GMI: 0; GMI-R: 0; T2108: 1%; 1929 crash was only a small hint of the subsequent larger muti-year decline.

The GMI and GMI-R remain at zero.  The Worden T2108 indicator is now at 1%,  just above the area (0.5%) reached at the depths of the crash in October, 1987.  As tempting as it may seem to jump into a long position in the hopes of a rapid bounce in the market, it is now long past the time to step aside and get out of the way of this speeding freight train. We WILL get a huge bounce at sometime, but that bounce will have to prove itself and retest the bottom.  I will return to the market only after a successful test of a new bottom.  The GMI and GMI-R will help me to time an entry….

Pundits are throwing about the term, "depression." I thought it would be useful to show you how the market acted during the Great Depression.  The 1929 crash receives all of the media attention. 1929

However, note that the crash was dwarfed by the subsequent down-turn in the market during the following 3 years.  The 1929 crash bottomed in November with the Dow at  195.40, then rallied through April, 1930 to 297.30, and began a decline that ended in July, 1932 at 40.60.  If we are to experience a similar economic depression, then the current decline might be followed by a significant rally and a subsequent multi-year decline.  I do not suggest that this will happen. I am only trying to illustrate the folly of trying to predict what the future holds for us.  The key is to respect the current down-trend and to step aside.

GMI: 0; GMI-R: 0; Worden T2108: 2%; 2,283 new lows; in cash

My indicators remain at low levels.  The Worden T2108 remains at 2%, the lowest reading since at the 1987 crash.  There were 21 new highs and 2,283 new lows in my universe of 4,000 stocks on Wednesday.  This was the largest number of daily new lows since I began this site 3 years ago.  Remember–no one knows a bottom or top  until after it has occurred.  Most bear and bull market labels are assigned months after a turn.  If no one knows a bottom until after it has occurred, then trying to guess a bottom is a fool's game.  We can only discern the current market trend and trade consistent with it.  When the GMI returns to 3 or above, the market will be in an up-trend and it wiill be safe for me t0 own stocks on the long side again. Once the market turned in 2003, my account rose over 50% in a year.  The key to success in the market is to win big during the up-trend and to conserve those profits during the subsequent delcine.
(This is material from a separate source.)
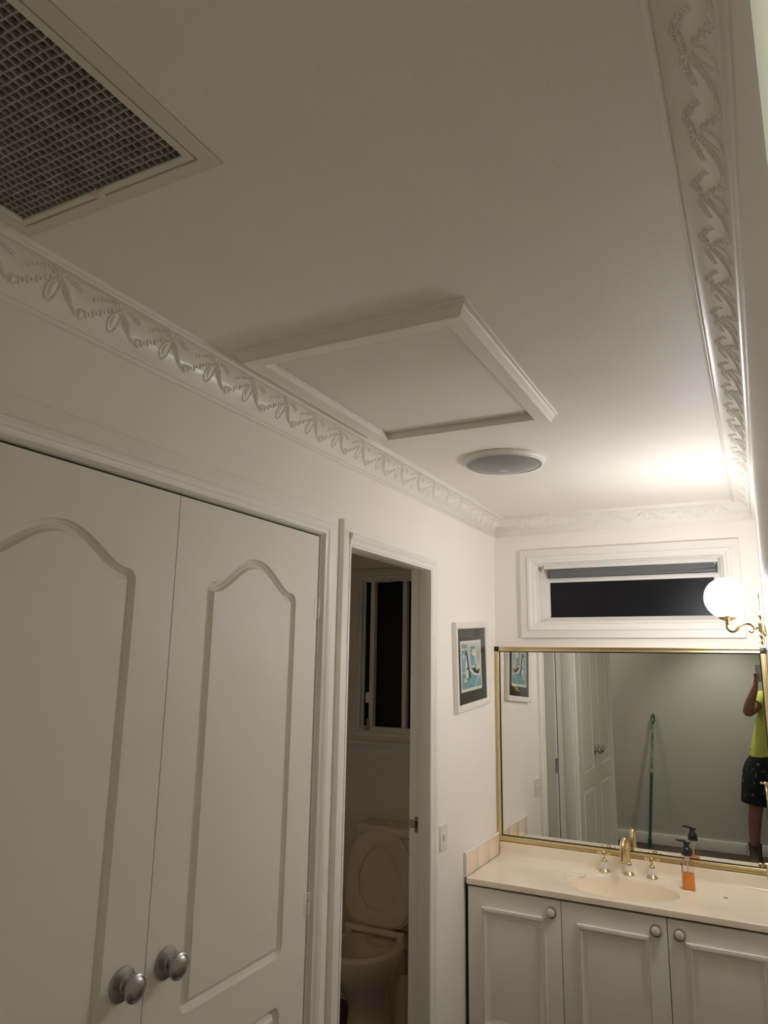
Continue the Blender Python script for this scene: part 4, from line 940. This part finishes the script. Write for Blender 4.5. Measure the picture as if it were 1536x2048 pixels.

GMI: 0; GMI-R: 0; Worden T2108: 2%; But only 1,296 new lows Tuesday

We may be getting close to a bottom or a bounce.  The Worden T2108 is now at 2%, the only lower reading since 1986 was during the October 1987 crash when it reached 0.5%.  This indicator means that only 2% of NYSE stocks closed above their average closing price over the past 40 days.  However, in spite of the large decline on Tuesday, there were considerably fewer new lows in my universe of 4,000 stocks than the day before, 1,296 vs. 2,119.  So, not as much weakness was exhibited on Tuesday as on Monday.

The best strategy is to stay out of the market or to be short.  Even Jim Cramer is now telling people to get out of stocks if they may need to use their funds in the next five years.  But most advisers are buy and hold, value addicts.  By now we should all see that value is a myth in the market.  A stock is only worth what someone will pay for it.  Don't be scared into this market.  We do not need to be in the market all of the time.  Every meaningful up-trend lasts for months, if not years.  There is plenty of time to get back into the market after a bottom is in and a new up-trend proves itself. When the GMI rises to 3 or more it will be time for me to tiptoe back into this market.  And remember that the market, which always looks forward,  will turn while the economic news is still bad.

Thank you again to all who have sent me messages about how they have used the information from this blog to protect their investments.